起毛の生地 火が一気に広がる「表面フラッシュ現象」
事例 :小学1年生女児。2002年7月24日、午後7時20分頃、福井県武生市(現・越前市)のお寺で、地域の子どもたちが主催する祭りに参加していた。寺の入り口の石段横の石垣に、足元を照らすためにろうそくを立てていた。火が消えかかっていたため、風を遮ろうと手をかざしていたところ、ろうそくの火が木綿製の浴衣のすそに燃え移ったらしい。全身のやけどで死亡した。
事故当時、周りに大人がおらず、離れた場所にいた中学生らが気づきましたが、すでに火は燃え広がっていたとのことです。熱くて子どもが走ったため、火が全身に回ったと思われます。
衣類への引火には、衣服のデザインと素材が大きく関与しています。引火しやすい衣類としては、ネグリジェ、ゆったりしたパジャマ、浴衣、ナイトガウン、ロングスカートなどが多く、素材として多いのは木綿です。木綿や木綿が混入されている生地は火をひろいやすく、急速に燃え上がります。冬場のパジャマなどに使われることが多い起毛の生地などは、火が一気に広がる「表面フラッシュ現象」が起こるおそれがあります。
引火する火としては、こんろ、たき火、バーベキューの火、キャンプファイア、ストーブ、花火の火、ろうそくの火、ライターなどです。ガスこんろで調理中に、奥の調味料を取ろうとして袖に着火したり、足元で燃えているものが衣服に着火するなどが起こっています。
体にぴったりとフィットする服を
寝るときは、ゆったりとしてひらひらする衣服ではなく、体にぴったりとフィットするものを身につけるようにします。欧米では、子どもの寝衣には難燃性素材を使用することが義務づけられています。

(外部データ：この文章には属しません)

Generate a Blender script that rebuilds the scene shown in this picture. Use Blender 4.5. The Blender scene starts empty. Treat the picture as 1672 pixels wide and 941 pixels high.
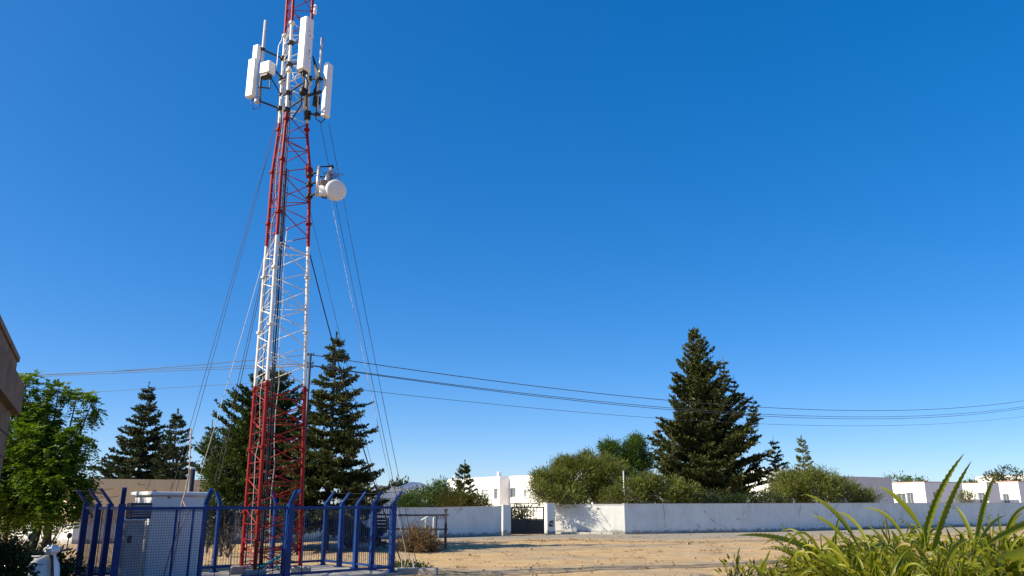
import bpy, math, random
import numpy as np
from mathutils import Vector, Matrix

R = math.radians
scene = bpy.context.scene
COL = scene.collection
PI = math.pi

# ------------------------------------------------------------------ camera model
F = 1300.0                    # focal length in photo pixels (1672 wide)
PITCH = math.atan2(822 - 470.5, F)
EYE = 1.7
CP, SP = math.cos(PITCH), math.sin(PITCH)

def P(px, py, Y):
    """world point that lies at ground distance Y in the direction of a photo pixel"""
    r = (px - 836.0) / F
    u = (470.5 - py) / F
    y = CP - SP * u
    z = SP + CP * u
    s = Y / y
    return Vector((r * s, Y, EYE + z * s))

def GX(px, Y, z=0.0):
    """world x of photo column px for a point at distance Y and height z"""
    depth = Y * CP + (z - EYE) * SP
    return (px - 836.0) / F * depth

cam_d = bpy.data.cameras.new("camera")
cam = bpy.data.objects.new("camera", cam_d)
COL.objects.link(cam)
cam.location = (0, 0, EYE)
cam.rotation_euler = (PI / 2 + PITCH, 0, 0)
cam_d.sensor_width = 36.0
cam_d.lens = 36.0 * F / 1672.0
cam_d.clip_start = 0.05
cam_d.clip_end = 8000
scene.camera = cam

# ------------------------------------------------------------------ light
SUN_EL = 35.0
sun_h = Vector((-0.95, -0.31, 0)).normalized()
to_sun = Vector((sun_h.x * math.cos(R(SUN_EL)), sun_h.y * math.cos(R(SUN_EL)), math.sin(R(SUN_EL))))
sd = bpy.data.lights.new("sun", 'SUN')
sd.energy = 3.3
sd.angle = R(0.53)
sd.color = (1.0, 0.91, 0.71)
so = bpy.data.objects.new("sun", sd)
COL.objects.link(so)
so.rotation_euler = to_sun.to_track_quat('Z', 'Y').to_euler()
so.location = to_sun * 60

w = bpy.data.worlds.new("World")
scene.world = w
w.use_nodes = True
nt = w.node_tree
nt.nodes.clear()
sky = nt.nodes.new('ShaderNodeTexSky')
sky.sky_type = 'NISHITA'
sky.sun_disc = False
sky.sun_elevation = R(SUN_EL)
sky.sun_rotation = math.atan2(sun_h.x, sun_h.y)
sky.altitude = 0
sky.air_density = 0.6
sky.dust_density = 0.5
sky.ozone_density = 4.0
hs = nt.nodes.new('ShaderNodeHueSaturation')
hs.inputs['Saturation'].default_value = 1.74
hs.inputs['Hue'].default_value = 0.509
gm = nt.nodes.new('ShaderNodeGamma')
gm.inputs[1].default_value = 0.6
bg = nt.nodes.new('ShaderNodeBackground')
bg.inputs['Strength'].default_value = 0.15
wo = nt.nodes.new('ShaderNodeOutputWorld')
nt.links.new(sky.outputs[0], gm.inputs[0])
nt.links.new(gm.outputs[0], hs.inputs['Color'])
nt.links.new(hs.outputs[0], bg.inputs[0])
nt.links.new(bg.outputs[0], wo.inputs[0])

scene.view_settings.view_transform = 'Standard'
scene.view_settings.look = 'None'
scene.view_settings.gamma = 1.0
scene.view_settings.use_curve_mapping = False
scene.view_settings.exposure = 1.2
scene.cycles.max_bounces = 6
scene.cycles.transparent_max_bounces = 4

# ------------------------------------------------------------------ materials
def newmat(name):
    m = bpy.data.materials.new(name)
    m.use_nodes = True
    t = m.node_tree
    b = t.nodes['Principled BSDF']
    return m, t, b

def N(t, typ, **kw):
    n = t.nodes.new(typ)
    for k, v in kw.items():
        setattr(n, k, v)
    return n

def noise(t, scale, detail=6, rough=0.6, coord=None):
    n = N(t, 'ShaderNodeTexNoise')
    n.inputs['Scale'].default_value = scale
    n.inputs['Detail'].default_value = detail
    n.inputs['Roughness'].default_value = rough
    if coord is not None:
        t.links.new(coord, n.inputs['Vector'])
    return n

def ramp(t, fac, stops):
    r = N(t, 'ShaderNodeValToRGB')
    e = r.color_ramp.elements
    while len(e) < len(stops):
        e.new(0.5)
    for el, (p, c) in zip(e, stops):
        el.position = p
        el.color = (*c, 1) if len(c) == 3 else c
    t.links.new(fac, r.inputs[0])
    return r

def objco(t):
    return N(t, 'ShaderNodeTexCoord').outputs['Object']

def worldco(t):
    return N(t, 'ShaderNodeNewGeometry').outputs['Position']

def mixc(t, fac, a, b, mode='MIX'):
    m = N(t, 'ShaderNodeMix', data_type='RGBA', blend_type=mode)
    for sock, v in ((m.inputs[0], fac), (m.inputs[6], a), (m.inputs[7], b)):
        if isinstance(v, (int, float)):
            sock.default_value = v
        elif isinstance(v, tuple):
            sock.default_value = (*v, 1)
        else:
            t.links.new(v, sock)
    return m.outputs[2]

def sc(c, k):
    return tuple(max(0.0, min(1.0, x * k)) for x in c)

def simple(name, col, rough=0.6, metal=0.0, var=0.18, nscale=6.0, bump=0.0, spec=0.4):
    m, t, b = newmat(name)
    co = worldco(t)
    n = noise(t, nscale, 8, 0.65, co)
    rp = ramp(t, n.outputs[0], [(0.25, sc(col, 1 - var)), (0.75, sc(col, 1 + var))])
    t.links.new(rp.outputs[0], b.inputs['Base Color'])
    b.inputs['Roughness'].default_value = rough
    b.inputs['Metallic'].default_value = metal
    b.inputs['Specular IOR Level'].default_value = spec
    if bump:
        bn = N(t, 'ShaderNodeBump')
        bn.inputs['Strength'].default_value = bump
        bn.inputs['Distance'].default_value = 0.02
        n2 = noise(t, nscale * 8, 6, 0.7, co)
        t.links.new(n2.outputs[0], bn.inputs['Height'])
        t.links.new(bn.outputs[0], b.inputs['Normal'])
    return m

def painted(name, col, stain, amount=0.5, low=0.35, rough=0.85, nscale=1.2, bump=0.15, cracks=False):
    """plastered and painted masonry: blotches, vertical streaks and a darker uneven band near the ground"""
    m, t, b = newmat(name)
    co = worldco(t)
    n1 = noise(t, nscale, 8, 0.7, co)
    mp = N(t, 'ShaderNodeMapping')
    mp.inputs['Scale'].default_value = (2.6, 2.6, 0.25)
    t.links.new(co, mp.inputs['Vector'])
    n2 = noise(t, 1.6, 7, 0.7, mp.outputs[0])
    r1 = ramp(t, n1.outputs[0], [(0.45, (0, 0, 0)), (0.8, (amount,) * 3)])
    r2 = ramp(t, n2.outputs[0], [(0.5, (0, 0, 0)), (0.85, (amount * .8,) * 3)])
    a = mixc(t, 1.0, r1.outputs[0], r2.outputs[0], 'ADD')
    c1 = mixc(t, a, col, stain)
    sx = N(t, 'ShaderNodeSeparateXYZ')
    t.links.new(co, sx.inputs[0])
    n3 = noise(t, 3.5, 8, 0.75, co)
    md = N(t, 'ShaderNodeMath', operation='MULTIPLY_ADD')
    t.links.new(n3.outputs[0], md.inputs[0])
    md.inputs[1].default_value = -0.75
    t.links.new(sx.outputs[2], md.inputs[2])
    r3 = ramp(t, md.outputs[0], [(0.0, (low + .35,) * 3), (0.12, (0, 0, 0))])
    r3.color_ramp.elements[0].position = 0.0
    ad = N(t, 'ShaderNodeMath', operation='ADD')
    ad.inputs[1].default_value = 0.26
    t.links.new(md.outputs[0], ad.inputs[0])
    t.links.new(ad.outputs[0], r3.inputs[0])
    c2 = mixc(t, r3.outputs[0], c1, sc(stain, .55))  # ragged band, darker towards the ground
    if cracks:
        wv = noise(t, 1.1, 5, 0.7, co)
        wc = mixc(t, 0.35, co, wv.outputs['Color'])
        vo = N(t, 'ShaderNodeTexVoronoi', feature='DISTANCE_TO_EDGE')
        vo.inputs['Scale'].default_value = .55
        t.links.new(wc, vo.inputs['Vector'])
        ck = ramp(t, vo.outputs['Distance'], [(0.004, (.7,) * 3), (0.016, (0, 0, 0))])
        mk = ramp(t, n1.outputs[0], [(0.48, (0, 0, 0)), (0.6, (1, 1, 1))])
        c2 = mixc(t, mixc(t, 1.0, ck.outputs[0], mk.outputs[0], 'MULTIPLY'), c2, sc(stain, .5))
        pn = noise(t, .55, 3, 0.4, co)
        pm = ramp(t, pn.outputs[0], [(0.56, (0, 0, 0)), (0.575, (.22,) * 3)])
        c2 = mixc(t, pm.outputs[0], c2, sc(col, .82))
    t.links.new(c2, b.inputs['Base Color'])
    b.inputs['Roughness'].default_value = rough
    b.inputs['Specular IOR Level'].default_value = 0.2
    bn = N(t, 'ShaderNodeBump')
    bn.inputs['Strength'].default_value = bump
    bn.inputs['Distance'].default_value = 0.02
    n4 = noise(t, 14, 7, 0.7, co)
    t.links.new(n4.outputs[0], bn.inputs['Height'])
    t.links.new(bn.outputs[0], b.inputs['Normal'])
    return m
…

たき火など火に当たるときは、火に背を当てていると引火することがあるので、体の前面を当てるようにします。また、火を使う場合は、必ず水をそばに置いておき、子どもだけで火を使うことは避けます。ストーブには、ストーブガードを使用し、仏壇には本物のろうそくではなく、ろうそく型豆電球を使用します。

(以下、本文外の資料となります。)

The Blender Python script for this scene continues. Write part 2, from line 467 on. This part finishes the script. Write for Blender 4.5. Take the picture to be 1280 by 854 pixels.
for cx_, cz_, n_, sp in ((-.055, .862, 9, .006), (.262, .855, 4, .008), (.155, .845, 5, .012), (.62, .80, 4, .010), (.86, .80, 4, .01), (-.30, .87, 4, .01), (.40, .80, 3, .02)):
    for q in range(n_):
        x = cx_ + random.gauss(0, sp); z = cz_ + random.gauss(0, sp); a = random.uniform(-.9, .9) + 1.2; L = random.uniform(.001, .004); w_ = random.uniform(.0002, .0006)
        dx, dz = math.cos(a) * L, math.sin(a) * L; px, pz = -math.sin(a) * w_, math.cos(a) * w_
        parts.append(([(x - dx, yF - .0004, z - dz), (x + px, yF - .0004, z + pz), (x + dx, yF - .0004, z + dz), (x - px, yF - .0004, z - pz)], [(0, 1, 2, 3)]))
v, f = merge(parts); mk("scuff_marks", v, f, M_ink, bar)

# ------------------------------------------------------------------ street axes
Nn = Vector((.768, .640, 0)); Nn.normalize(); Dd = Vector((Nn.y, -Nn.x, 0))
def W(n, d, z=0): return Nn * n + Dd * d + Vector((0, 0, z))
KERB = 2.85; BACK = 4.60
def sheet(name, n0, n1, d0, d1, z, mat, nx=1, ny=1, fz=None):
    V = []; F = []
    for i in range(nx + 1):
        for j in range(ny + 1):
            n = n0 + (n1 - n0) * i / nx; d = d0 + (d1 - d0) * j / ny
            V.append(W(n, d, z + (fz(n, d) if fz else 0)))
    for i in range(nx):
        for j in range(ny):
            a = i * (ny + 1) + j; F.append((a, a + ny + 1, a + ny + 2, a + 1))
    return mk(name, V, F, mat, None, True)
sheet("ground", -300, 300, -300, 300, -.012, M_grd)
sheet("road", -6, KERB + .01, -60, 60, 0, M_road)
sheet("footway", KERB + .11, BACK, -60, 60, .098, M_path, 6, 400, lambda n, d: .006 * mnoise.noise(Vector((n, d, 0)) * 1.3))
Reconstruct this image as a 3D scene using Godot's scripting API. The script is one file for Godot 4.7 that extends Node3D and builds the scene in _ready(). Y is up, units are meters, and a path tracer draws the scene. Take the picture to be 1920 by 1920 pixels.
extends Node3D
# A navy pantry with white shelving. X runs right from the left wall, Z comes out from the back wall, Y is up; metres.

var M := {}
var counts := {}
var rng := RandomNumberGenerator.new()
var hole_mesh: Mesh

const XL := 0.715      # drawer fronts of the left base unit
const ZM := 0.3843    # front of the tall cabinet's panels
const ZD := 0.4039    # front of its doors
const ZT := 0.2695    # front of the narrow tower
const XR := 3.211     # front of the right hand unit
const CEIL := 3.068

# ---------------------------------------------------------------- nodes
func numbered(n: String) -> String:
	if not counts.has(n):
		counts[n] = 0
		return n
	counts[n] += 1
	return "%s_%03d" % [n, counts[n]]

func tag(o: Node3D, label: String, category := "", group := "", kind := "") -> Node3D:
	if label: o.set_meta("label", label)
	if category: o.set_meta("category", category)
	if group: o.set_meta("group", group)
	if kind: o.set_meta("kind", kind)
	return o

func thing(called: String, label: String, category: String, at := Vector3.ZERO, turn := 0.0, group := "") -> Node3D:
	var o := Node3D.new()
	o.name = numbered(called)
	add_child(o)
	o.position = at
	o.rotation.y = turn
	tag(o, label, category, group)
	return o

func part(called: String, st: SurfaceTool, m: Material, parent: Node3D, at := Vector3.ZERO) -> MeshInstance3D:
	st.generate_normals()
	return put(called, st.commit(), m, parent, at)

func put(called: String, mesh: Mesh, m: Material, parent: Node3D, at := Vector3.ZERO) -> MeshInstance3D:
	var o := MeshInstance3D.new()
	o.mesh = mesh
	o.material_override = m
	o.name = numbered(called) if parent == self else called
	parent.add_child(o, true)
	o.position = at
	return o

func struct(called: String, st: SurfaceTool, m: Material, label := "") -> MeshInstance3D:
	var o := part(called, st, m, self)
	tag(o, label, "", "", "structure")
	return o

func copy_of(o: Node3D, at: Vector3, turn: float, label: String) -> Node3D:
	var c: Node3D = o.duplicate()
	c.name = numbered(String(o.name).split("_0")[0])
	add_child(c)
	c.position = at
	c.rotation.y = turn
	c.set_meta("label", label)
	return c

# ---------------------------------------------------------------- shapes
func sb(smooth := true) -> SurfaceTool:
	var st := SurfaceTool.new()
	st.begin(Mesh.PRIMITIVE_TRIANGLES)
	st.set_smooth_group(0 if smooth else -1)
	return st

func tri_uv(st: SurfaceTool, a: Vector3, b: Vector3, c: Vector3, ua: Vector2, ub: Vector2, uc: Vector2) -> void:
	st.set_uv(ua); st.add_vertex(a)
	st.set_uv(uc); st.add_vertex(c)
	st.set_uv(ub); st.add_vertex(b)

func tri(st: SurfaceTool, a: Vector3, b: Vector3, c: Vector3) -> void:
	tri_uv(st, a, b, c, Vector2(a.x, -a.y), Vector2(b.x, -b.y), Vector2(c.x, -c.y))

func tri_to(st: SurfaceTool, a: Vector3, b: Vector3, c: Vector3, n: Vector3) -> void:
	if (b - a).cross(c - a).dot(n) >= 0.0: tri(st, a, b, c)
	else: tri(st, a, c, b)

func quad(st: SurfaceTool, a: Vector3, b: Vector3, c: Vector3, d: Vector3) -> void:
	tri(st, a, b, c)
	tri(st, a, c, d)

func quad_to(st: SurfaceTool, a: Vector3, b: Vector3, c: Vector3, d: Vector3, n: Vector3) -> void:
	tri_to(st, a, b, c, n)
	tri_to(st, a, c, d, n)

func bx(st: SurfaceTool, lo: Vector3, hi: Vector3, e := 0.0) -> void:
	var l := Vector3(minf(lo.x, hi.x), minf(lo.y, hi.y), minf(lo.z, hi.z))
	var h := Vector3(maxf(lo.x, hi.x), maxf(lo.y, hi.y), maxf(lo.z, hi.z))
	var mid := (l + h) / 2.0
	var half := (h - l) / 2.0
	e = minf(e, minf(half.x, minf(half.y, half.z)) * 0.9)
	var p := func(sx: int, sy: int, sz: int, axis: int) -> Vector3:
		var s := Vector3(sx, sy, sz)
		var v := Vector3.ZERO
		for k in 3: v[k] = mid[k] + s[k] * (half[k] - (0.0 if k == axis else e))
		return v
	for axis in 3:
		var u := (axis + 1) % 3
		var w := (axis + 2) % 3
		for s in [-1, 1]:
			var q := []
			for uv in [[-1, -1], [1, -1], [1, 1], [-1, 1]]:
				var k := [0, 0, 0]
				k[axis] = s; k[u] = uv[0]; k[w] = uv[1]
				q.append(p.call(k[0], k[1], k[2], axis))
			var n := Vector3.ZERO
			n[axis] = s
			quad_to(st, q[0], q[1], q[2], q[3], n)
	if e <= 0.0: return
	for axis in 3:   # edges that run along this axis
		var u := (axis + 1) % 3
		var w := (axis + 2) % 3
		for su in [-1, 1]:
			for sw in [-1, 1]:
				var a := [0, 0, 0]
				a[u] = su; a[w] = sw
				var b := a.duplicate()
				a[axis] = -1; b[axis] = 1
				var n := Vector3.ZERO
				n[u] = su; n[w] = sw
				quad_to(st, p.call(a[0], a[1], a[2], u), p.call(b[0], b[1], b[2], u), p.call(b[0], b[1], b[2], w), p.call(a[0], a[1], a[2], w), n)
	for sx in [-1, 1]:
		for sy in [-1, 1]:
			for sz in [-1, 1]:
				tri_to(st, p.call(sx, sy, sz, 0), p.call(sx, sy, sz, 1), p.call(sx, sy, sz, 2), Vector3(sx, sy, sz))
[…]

子どもが調理をすることもあるでしょう。調理中の着衣着火を予防するためには、マフラー、ストールなどは外して調理する、ガスこんろの上や奥の物を取るときは、こまめに火を消し、服のすそや袖に炎が燃え移らないようにする、鍋等の底から炎がはみ出さないよう適切な火力に調整する、火のつきにくい防炎品のエプロンやアームカバーを使用する、袖口などに防炎加工スプレーをかけるなどが有効です。